Gathering source material often leads me to make an extensive study of the related subjects. I try to categorize my sources, to sound out their essence. This results in a series of exemplary sets of texts, images and objects: information that seems to encapsulate various aspects of a certain time and place, or of a specific activity.
We experience reality through interpretation. For me, the most interesting feature of this process is that the interpretation of reality gains a new actuality, forming a corpus of imagery that becomes more and more disconnected from what actually took place. This is where images start to lead their own life—becoming more or less autonomous. Historical events are transformed into a collection of images and anecdotes that combine to form a new, living phenomenon. The further these images and stories are removed from their original context, the more one can read them as a new narrative rather than as a dramatic report on reality.
For me as an artist, this process of transformation creates a new arena within which to operate.
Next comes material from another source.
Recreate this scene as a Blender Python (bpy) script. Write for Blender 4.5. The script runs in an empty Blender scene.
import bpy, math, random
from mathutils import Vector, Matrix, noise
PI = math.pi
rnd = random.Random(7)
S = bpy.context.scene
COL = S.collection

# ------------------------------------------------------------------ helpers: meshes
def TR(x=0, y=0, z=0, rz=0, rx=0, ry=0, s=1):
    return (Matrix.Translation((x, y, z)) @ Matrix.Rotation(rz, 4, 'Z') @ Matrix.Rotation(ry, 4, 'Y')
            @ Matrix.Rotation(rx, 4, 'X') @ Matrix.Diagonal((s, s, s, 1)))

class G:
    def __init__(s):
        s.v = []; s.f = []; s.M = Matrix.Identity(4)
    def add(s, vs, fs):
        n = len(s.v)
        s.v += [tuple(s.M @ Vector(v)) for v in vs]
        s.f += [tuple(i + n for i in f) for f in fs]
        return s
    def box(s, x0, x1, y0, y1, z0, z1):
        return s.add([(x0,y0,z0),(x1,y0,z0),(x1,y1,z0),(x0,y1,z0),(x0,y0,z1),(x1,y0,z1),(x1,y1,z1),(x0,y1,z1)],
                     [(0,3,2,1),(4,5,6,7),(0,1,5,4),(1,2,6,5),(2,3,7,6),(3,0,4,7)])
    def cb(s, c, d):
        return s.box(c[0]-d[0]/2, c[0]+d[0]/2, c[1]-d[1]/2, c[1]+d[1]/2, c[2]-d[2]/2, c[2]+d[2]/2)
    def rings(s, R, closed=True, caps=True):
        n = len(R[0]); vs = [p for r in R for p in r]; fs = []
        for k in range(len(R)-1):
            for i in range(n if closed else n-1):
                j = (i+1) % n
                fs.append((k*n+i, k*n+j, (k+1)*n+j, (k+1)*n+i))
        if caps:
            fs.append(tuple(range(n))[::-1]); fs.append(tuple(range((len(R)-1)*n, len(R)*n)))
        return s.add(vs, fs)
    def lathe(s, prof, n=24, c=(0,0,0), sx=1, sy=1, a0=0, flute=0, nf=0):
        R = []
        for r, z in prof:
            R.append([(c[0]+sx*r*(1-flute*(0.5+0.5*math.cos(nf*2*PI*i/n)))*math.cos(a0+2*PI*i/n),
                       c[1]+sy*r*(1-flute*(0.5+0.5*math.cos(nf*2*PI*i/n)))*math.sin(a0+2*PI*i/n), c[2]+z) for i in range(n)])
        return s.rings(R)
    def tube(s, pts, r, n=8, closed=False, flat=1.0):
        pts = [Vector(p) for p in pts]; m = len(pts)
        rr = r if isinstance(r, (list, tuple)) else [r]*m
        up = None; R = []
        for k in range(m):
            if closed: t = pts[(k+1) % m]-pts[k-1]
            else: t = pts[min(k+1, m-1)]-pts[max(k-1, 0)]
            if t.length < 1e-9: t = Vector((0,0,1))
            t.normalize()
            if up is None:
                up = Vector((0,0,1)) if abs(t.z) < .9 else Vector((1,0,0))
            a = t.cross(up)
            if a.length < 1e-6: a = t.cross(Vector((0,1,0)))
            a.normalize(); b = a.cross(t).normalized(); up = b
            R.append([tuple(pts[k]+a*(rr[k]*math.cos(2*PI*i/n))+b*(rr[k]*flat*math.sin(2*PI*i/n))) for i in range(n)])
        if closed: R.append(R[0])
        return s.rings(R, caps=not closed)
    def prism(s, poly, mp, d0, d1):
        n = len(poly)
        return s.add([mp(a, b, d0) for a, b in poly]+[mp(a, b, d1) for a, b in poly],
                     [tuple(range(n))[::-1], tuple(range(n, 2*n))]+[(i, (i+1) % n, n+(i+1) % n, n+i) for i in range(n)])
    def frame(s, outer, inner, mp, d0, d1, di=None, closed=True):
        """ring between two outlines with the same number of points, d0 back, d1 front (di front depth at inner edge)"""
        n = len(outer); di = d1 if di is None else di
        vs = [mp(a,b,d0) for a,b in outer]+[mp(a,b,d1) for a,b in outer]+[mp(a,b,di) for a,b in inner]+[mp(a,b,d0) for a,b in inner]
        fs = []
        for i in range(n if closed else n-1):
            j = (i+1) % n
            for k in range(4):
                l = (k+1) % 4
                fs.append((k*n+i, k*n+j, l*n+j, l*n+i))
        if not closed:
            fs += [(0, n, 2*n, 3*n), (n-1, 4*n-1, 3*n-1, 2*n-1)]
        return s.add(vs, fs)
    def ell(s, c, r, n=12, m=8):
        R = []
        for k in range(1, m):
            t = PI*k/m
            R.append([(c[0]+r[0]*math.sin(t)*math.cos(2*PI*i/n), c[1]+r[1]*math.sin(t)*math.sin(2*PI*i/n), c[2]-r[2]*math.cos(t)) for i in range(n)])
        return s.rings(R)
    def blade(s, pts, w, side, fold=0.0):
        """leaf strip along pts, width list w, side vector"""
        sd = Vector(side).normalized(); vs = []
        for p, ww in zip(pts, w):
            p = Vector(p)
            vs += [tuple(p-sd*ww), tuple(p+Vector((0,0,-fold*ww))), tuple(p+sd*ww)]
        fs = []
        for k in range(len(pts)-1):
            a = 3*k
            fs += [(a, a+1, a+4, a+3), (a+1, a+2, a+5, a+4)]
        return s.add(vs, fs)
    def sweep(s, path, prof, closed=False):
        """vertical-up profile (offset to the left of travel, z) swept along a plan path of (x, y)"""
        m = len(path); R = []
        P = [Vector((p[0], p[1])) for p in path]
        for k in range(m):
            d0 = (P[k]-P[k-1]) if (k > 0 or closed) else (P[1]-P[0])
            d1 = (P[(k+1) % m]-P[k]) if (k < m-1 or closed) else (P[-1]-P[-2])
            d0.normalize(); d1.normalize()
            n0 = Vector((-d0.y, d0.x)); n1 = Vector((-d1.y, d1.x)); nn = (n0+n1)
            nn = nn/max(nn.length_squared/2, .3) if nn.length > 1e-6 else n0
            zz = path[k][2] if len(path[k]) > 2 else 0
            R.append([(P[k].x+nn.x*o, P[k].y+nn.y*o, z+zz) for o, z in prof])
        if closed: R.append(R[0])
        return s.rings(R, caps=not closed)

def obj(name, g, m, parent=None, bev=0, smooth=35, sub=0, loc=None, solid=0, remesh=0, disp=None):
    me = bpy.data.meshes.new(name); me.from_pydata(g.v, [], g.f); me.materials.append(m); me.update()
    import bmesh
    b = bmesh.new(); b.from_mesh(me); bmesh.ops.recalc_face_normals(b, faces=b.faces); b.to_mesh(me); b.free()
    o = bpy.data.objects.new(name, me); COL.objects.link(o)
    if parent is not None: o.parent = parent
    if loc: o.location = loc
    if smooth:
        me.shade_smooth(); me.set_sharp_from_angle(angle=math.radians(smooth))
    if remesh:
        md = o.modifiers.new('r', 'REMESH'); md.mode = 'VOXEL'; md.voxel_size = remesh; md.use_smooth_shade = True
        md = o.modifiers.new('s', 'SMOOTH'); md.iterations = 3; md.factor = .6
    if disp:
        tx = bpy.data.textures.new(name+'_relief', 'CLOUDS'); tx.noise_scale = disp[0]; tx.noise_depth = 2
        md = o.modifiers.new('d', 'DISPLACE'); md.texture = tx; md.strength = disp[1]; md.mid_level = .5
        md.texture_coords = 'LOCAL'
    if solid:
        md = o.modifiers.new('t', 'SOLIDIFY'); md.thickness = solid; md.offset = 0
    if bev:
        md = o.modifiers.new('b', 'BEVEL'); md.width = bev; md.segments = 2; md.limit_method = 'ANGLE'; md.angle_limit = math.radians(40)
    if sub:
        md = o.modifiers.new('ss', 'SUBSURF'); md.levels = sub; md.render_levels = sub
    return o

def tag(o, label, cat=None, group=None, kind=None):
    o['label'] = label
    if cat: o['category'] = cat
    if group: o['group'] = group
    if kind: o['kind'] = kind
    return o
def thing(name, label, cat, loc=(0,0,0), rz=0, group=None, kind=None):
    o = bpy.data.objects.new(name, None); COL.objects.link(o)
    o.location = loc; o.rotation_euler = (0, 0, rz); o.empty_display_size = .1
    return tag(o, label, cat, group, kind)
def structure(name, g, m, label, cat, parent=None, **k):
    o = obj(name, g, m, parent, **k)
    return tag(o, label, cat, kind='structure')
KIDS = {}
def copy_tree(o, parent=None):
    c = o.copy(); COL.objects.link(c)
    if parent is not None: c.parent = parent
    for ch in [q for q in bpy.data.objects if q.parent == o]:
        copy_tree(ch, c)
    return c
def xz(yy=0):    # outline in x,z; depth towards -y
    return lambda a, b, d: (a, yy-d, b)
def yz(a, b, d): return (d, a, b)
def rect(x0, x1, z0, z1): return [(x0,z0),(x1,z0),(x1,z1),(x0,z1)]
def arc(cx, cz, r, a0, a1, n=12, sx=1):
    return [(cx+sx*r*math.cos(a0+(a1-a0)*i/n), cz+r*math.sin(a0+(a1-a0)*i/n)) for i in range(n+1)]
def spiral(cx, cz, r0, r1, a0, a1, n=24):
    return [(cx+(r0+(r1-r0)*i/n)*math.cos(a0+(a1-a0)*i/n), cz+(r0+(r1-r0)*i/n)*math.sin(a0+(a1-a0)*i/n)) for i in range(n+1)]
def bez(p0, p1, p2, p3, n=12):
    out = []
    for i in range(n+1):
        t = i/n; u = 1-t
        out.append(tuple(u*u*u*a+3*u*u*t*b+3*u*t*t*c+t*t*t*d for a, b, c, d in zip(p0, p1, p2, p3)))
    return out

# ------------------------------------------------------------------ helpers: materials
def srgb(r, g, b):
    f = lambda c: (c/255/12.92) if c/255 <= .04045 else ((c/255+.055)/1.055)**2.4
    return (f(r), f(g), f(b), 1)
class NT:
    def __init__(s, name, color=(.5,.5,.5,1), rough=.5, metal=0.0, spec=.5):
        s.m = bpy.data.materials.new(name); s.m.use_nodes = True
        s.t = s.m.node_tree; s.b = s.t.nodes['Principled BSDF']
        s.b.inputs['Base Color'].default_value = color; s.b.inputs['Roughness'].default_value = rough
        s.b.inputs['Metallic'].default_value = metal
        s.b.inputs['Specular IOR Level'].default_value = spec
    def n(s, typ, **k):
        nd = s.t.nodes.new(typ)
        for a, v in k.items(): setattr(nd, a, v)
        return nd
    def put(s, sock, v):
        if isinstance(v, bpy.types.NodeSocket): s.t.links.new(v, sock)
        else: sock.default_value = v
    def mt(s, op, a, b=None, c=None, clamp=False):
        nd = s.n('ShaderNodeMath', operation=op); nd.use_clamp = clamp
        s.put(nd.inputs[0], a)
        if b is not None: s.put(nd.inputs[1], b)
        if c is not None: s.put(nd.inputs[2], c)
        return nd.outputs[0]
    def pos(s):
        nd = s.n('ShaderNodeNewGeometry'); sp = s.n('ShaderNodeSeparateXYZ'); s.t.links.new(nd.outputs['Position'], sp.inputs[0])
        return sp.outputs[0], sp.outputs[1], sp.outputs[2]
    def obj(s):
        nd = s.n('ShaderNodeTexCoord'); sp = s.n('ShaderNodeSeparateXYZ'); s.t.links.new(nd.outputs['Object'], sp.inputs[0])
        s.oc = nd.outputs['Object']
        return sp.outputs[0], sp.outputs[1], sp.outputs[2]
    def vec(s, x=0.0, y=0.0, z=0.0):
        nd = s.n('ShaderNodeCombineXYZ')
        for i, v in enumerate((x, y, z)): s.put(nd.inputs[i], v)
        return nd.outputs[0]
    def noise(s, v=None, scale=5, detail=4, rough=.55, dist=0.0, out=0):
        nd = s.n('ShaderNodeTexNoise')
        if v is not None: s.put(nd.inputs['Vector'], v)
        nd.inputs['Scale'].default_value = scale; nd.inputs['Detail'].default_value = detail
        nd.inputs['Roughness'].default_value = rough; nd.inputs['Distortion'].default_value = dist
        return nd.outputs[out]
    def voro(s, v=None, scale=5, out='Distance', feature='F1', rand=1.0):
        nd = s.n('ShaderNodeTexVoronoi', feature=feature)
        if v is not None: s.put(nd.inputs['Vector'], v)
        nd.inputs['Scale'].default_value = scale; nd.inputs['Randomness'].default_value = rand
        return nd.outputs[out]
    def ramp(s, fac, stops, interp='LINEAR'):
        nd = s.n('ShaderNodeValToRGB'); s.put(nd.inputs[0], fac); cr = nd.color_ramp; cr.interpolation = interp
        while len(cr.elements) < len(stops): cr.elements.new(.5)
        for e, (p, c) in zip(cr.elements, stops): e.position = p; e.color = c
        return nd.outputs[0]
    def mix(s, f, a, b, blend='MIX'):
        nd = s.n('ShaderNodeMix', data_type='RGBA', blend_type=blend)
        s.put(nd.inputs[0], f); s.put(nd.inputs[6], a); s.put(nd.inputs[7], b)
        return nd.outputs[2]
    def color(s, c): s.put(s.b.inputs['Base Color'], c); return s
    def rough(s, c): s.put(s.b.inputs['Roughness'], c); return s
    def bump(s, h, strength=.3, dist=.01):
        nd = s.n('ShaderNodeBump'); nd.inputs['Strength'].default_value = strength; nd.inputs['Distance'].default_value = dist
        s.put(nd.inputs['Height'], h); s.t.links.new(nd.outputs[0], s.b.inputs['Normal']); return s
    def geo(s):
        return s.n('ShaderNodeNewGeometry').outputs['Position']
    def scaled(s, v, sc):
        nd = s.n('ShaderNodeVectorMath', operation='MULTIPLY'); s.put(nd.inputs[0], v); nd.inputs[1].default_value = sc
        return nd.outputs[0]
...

Dissected from reality, the images I find can be manipulated, condensed, fragmented, amplified or ignored altogether. Using my source material as a starting point, I try to create a separate world, a realm of the imagination. This gives me the opportunity to orchestrate and dramatize what I have come across in my research and to breathe new life into the elements that I find important and exemplary.
Literally rebuilding the world of my fascination, I use all the means I see fit. Often, this leads to physically recreating this world in a scale model, which I use as the basis for photographic images. In some cases, I go on to digitally manipulate and assemble these images on the computer. Occasionally, I even use life-size sets and actors, which are also incorporated in the final work.
The result is a kind of study into the enduring impact of transient images and situations. The main focus of my efforts is to arrive at a kind of essential narrative, where images and associations combine to tell a story that is completely their own. Ultimately, my work constitutes a separate world, where historical reality has lost its context and imagination takes over.